◆ Job ◆
Copy out the final stretch of the listing: the line that contains "sill beam', 'board')" and all lines after it, exactly as they appear.

◆ Given material ◆
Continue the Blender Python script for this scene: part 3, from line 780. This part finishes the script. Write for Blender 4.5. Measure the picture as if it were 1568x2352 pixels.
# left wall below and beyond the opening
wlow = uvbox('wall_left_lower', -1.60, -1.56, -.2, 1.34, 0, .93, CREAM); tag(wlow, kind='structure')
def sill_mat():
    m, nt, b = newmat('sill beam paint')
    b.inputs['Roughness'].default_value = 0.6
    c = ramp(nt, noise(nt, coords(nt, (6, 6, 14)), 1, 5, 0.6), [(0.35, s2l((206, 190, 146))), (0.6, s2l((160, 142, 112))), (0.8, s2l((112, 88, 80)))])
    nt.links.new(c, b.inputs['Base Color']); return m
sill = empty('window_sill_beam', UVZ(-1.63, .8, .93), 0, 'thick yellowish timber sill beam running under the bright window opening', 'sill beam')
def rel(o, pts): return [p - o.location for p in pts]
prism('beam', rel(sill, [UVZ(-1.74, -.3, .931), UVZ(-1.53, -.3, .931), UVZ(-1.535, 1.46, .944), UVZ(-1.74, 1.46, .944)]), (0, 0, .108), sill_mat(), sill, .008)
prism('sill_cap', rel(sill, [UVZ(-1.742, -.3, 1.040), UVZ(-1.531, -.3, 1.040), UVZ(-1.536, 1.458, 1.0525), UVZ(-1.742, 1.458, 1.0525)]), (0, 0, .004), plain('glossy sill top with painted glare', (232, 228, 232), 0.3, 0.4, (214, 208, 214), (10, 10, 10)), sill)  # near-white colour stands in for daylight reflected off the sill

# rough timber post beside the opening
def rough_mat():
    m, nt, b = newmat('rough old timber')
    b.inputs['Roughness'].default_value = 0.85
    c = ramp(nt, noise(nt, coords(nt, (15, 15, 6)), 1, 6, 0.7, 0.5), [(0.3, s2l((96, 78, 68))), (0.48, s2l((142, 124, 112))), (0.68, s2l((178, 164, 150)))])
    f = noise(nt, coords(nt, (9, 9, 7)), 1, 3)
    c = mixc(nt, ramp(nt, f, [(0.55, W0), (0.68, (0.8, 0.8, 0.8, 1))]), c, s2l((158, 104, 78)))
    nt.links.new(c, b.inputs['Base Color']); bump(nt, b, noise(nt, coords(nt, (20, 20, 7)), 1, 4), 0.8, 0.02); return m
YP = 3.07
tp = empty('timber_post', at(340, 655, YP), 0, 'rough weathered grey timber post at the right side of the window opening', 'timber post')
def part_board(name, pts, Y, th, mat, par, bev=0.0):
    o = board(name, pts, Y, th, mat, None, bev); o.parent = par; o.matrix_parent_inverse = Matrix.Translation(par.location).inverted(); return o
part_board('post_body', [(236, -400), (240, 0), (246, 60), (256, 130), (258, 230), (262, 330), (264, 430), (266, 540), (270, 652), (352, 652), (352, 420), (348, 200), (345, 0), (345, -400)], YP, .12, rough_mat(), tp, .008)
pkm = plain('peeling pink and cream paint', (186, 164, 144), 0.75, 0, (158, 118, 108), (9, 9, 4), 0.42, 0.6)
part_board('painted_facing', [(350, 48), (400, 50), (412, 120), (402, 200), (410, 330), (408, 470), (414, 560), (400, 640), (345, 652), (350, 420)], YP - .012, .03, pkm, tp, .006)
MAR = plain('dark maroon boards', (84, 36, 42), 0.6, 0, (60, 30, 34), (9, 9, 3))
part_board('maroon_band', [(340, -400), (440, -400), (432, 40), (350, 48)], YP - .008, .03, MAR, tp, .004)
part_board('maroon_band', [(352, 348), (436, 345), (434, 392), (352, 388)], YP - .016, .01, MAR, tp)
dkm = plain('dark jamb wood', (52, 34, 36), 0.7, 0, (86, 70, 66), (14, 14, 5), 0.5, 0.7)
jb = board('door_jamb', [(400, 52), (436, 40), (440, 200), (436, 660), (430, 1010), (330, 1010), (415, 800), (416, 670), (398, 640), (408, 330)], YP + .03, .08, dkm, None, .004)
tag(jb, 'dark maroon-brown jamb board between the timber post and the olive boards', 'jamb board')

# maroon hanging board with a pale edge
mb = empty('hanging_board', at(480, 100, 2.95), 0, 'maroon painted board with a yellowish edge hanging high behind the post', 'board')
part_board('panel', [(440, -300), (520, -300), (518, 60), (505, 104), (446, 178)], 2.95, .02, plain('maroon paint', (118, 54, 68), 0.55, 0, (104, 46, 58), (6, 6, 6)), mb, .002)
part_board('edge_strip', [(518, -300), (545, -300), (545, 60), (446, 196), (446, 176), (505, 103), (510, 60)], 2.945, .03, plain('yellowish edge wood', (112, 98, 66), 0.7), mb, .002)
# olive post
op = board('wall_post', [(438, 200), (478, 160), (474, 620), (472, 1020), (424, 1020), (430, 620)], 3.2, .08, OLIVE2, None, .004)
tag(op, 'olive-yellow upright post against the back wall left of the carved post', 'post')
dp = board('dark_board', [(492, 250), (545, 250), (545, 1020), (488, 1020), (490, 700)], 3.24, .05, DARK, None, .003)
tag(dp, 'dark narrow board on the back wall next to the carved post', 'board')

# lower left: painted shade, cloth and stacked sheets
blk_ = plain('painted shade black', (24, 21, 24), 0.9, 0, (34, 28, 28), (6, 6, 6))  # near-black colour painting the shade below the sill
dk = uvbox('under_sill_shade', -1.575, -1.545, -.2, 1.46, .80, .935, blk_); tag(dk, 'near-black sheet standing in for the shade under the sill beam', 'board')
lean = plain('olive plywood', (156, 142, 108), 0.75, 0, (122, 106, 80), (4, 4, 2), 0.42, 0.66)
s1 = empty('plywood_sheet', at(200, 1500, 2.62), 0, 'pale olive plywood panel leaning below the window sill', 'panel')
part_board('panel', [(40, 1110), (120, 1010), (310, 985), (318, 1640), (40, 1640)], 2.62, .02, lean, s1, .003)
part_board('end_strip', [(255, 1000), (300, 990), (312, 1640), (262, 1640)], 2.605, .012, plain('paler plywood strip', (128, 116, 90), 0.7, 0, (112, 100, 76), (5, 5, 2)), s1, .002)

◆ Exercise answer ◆
dk = uvbox('under_sill_shade', -1.575, -1.545, -.2, 1.46, .80, .935, blk_); tag(dk, 'near-black sheet standing in for the shade under the sill beam', 'board')
lean = plain('olive plywood', (156, 142, 108), 0.75, 0, (122, 106, 80), (4, 4, 2), 0.42, 0.66)
s1 = empty('plywood_sheet', at(200, 1500, 2.62), 0, 'pale olive plywood panel leaning below the window sill', 'panel')
part_board('panel', [(40, 1110), (120, 1010), (310, 985), (318, 1640), (40, 1640)], 2.62, .02, lean, s1, .003)
part_board('end_strip', [(255, 1000), (300, 990), (312, 1640), (262, 1640)], 2.605, .012, plain('paler plywood strip', (128, 116, 90), 0.7, 0, (112, 100, 76), (5, 5, 2)), s1, .002)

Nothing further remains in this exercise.